George Kerr added: "However the Trib got closed is not irrelevant, but it's not the point of the movie."

Instead, Deborah Kerr wants Stop the Presses to rally viewers against the decline of print journalism, "the foundation of our democracy." She envisions taking the movie to classrooms and newspapers nationwide spreading the word.

"I always thought newspapers do a terrible job of promoting themselves," she said. "People need to realize how important (newspapers) are and . . . the dedication that goes into putting this thing together.

"You'll see it in the documentary from beginning to end, how many people are so dedicated.

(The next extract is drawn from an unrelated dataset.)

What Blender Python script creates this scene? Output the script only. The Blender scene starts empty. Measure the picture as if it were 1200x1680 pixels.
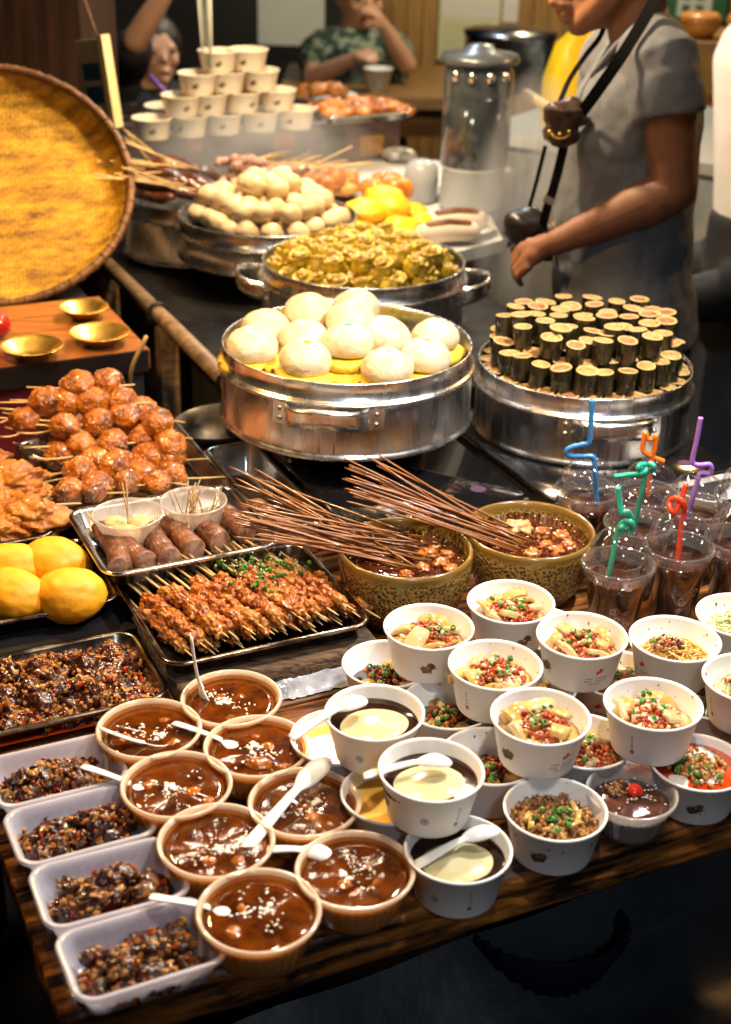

They believe in what they're doing and that what they're doing is important."

Filming continued from November 2015 until March, when the Tribune's former Tampa offices were demolished, making way for an apartment complex.

Deborah Kerr's camera was there, as it was when the Tribune's printing presses rolled for the final time in 2016. Her original $10,000 budget nearly quintupled to complete the movie.

Stop the Presses is Deborah Kerr's first attempt at filmmaking, guided by instinct and an online course she's been too busy to complete. Just like when she didn't know anything about fishing, then for years wrote an angler's almanac for the long-gone East Bay Breeze. Or when she learned to manage a country music act.

"I have a tendency to jump into things," she said.

Now she's sticking up for print media, passionately on film.

"It's the foundation of our democracy and it's being pulled out from underneath us, . . . " Kerr said. "We want to make people understand: Don't let this happen to your local paper."